Ein positiver Nebeneffekt von Corona?
Sehr viel Positives gibt es in diesen Tagen nicht zu berichten, auch wenn die Corona-Krise ein paar unerwartete Lichtblicke bieten kann. Die Natur wird nicht mehr so von Menschen gestört und kann sich mehr herausnehmen, wie zum Beispiel diese kecken Ziegen in Wales. Freunde berichten, sie würden allgemein mehr Vögel sehen und hören, was nicht nur anekdotisch zu sein scheint. Und endlich kann man wieder tief einatmen, da sich die Luftqualität erheblich verbessert hat. Und was bedeutet das für die Verkehrswende?

Verkehrswende durch die Hintertür?
Was wir mit sehr viel Interesse verfolgen ist die neue Verkehrsplanung, die sich plötzlich in vielen Städten einschleicht. Fußgänger (und in einigen Regionen auch Radfahrer) brauchten eigentlich schon immer mehr Platz als sie eingeräumt bekamen – aber auf einmal aber ist es wahrlich lebenswichtig, dass sie ihn bekommen. In Brüssel wurden einfach mal die Ampeln ausgeschaltet. Fußgänger und Fahrradfahrer haben jetzt Vorrang und Autofahrer müssen auf sie achten. Bei einem Tempolimit von 20. Der Bau weiterer Fahrradwege ist außerdem geplant.

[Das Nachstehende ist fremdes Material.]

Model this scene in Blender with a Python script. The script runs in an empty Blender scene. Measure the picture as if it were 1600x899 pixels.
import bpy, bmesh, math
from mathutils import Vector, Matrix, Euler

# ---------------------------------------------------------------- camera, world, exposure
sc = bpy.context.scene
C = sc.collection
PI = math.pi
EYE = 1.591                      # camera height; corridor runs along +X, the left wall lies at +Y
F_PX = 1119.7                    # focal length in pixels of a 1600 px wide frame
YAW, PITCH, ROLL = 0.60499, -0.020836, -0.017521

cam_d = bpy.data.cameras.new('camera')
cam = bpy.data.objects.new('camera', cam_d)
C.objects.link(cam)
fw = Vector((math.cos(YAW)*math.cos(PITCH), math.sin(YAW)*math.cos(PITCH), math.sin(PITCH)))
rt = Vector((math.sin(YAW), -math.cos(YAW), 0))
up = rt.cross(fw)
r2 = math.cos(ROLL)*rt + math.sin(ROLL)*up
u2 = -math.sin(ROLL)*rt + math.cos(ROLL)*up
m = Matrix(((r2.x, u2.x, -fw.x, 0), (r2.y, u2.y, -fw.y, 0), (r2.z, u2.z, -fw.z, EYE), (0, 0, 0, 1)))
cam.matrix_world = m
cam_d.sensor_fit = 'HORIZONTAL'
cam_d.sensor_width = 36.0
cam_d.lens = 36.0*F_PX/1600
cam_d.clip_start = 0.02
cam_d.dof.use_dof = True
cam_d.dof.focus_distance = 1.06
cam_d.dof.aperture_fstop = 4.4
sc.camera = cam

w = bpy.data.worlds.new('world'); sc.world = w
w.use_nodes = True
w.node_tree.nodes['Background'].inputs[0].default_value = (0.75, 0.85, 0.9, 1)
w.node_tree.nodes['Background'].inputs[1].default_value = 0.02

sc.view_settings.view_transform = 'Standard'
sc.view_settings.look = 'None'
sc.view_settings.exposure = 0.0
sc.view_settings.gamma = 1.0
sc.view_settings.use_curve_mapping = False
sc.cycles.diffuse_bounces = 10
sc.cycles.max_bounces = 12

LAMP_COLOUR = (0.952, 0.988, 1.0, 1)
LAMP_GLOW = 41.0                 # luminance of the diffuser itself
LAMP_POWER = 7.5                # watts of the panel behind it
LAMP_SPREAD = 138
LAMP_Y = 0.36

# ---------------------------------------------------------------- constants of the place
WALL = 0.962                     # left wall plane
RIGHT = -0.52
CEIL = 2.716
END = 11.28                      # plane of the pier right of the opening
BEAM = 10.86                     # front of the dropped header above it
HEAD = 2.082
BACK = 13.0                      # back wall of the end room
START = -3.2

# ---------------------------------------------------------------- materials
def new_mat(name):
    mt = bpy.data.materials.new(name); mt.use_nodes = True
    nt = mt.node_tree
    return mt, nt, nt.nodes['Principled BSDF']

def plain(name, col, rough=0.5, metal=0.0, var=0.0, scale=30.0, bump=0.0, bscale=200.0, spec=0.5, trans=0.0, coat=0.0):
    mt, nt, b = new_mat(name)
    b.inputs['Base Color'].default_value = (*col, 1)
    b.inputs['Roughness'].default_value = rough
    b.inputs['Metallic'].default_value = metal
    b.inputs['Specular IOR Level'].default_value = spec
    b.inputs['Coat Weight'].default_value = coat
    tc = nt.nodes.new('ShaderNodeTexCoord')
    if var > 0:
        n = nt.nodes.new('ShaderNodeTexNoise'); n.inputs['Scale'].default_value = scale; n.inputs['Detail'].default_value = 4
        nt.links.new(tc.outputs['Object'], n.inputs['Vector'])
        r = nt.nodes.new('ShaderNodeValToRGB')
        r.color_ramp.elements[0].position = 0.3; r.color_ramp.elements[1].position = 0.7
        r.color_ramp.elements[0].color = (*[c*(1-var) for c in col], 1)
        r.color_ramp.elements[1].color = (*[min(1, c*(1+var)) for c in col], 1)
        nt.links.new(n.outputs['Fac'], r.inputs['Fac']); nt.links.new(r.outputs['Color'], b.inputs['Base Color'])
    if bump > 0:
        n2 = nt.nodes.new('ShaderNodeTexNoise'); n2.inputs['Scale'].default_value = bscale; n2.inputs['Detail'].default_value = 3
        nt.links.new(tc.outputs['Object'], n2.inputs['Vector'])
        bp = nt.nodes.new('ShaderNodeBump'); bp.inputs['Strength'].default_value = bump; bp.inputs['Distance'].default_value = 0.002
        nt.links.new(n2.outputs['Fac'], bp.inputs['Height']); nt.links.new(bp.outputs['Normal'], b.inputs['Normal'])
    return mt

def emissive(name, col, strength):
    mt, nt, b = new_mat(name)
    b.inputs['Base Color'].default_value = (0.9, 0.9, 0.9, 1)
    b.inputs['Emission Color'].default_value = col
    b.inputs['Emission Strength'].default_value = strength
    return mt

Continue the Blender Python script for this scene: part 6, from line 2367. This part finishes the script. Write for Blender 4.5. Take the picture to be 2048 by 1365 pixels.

In Wien wurden Wissenschaftler der Technischen Universität damit beauftragt, die Bezirke zu identifizieren, in denen es besonders schwierig ist, einen Sicherheitsabstand einzuhalten. Die Stadtregierung richtete darauf gleich Begrenzunszonen ein. Pläne, die jede Straße in Paris bis 2024 fahrradfreundlich zu gestalten werden aufgrund der Corona-Krise vorgezogen. Vielerorts klappt es also plötzlich mit der lang überfälligen und zum Teil schon lang geplanten Verkehrswende.
Mehr als nur Verkehrsplanung
Aber nicht nur auf den Verkehr wirkt es sich positiv aus, dass weniger Autos unterwegs sind. In Vilnius öffnet die Gastronomie wieder – wenn auch zunächst nur draußen. Die Litauische Hauptstadt verwandelt sich zu einem riesigen Open-Air Café. Über 200 Unternehmen gefällt die Idee – wenn nur hoffentlich das Wetter auch ein wenig mitspielt. Auch in Kanada macht man sich über diese Maßnahmen Gedanken.
Weniger Autos bedeutet auch, dass wieder mehr Kinder auf den Straßen spielen können. Einige Städte planen, einige Straßen an Sonn- und Feiertagen für Fahrzeuge sperren, und somit Kindern freien Lauf zu lassen.
Einen der ambitioniertesten Pläne hat Mailand für die Zeit nach dem Lockdown vorgestellt, mit temporären Fahrradwegen, neuen und erweiterten Fußwegen, 30 km/h Tempolimit und Straßen, auf denen Fußgänger und Radfahrer Vorrang haben sollen. Der durchschnittliche Arbeitsweg beträgt 4km, also sollte es für viele Bewohner möglich sein, vom Auto aufs Rad umzusteigen. Auch der ADFC äußert sich positive zu Mailands Beispiel.

Was kommt nach Corona?
Allgemein läßt sich also durchaus ein weltweiter Trend erkennen, die Verkehrswende zu beschleunigen. Es gibt Hoffnung, dass dies langlebige Veränderungen sind und sich die Uhr nicht ohne weiteres zurückdrehen lassen wird. Haben Bürger erst einmal erlebt, wie gut sich mit dem Rad pendeln läßt – solange ein sicherer Anfahrtsweg gegeben ist – bleiben viele hoffentlich dabei. Die Pop-Up-Radwege könnten also als Test dienen und somit gut in der Praxis zeigen, dass eine klimafreundliche Straßenplanung doch möglich ist. Auch der ADFC vertraut darauf, dass es hier nicht bei einem Provisorium handelt.
Sollten diese Pläne doch wieder verworfen werden, ist es vielleicht an der Zeit, in einem dieser autofreien Orte sesshaft zu werden. So sehr wir uns alle wünschen, dass unsere Leben bald wieder zur Normalität zurückkehrt, auf Autolärm und Abgase können wir sicherlich alle verzichten!
Bei unserer Recherche zum Thema sind wir über dieses interessante Buch gestolpert: Städte für Menschen von Architekt und Stadtplaner Jan Gehl. Ein guter Ausgangspunkt, um etwas mehr über Stadtplanung nach menschlichem Maß herauszufinden.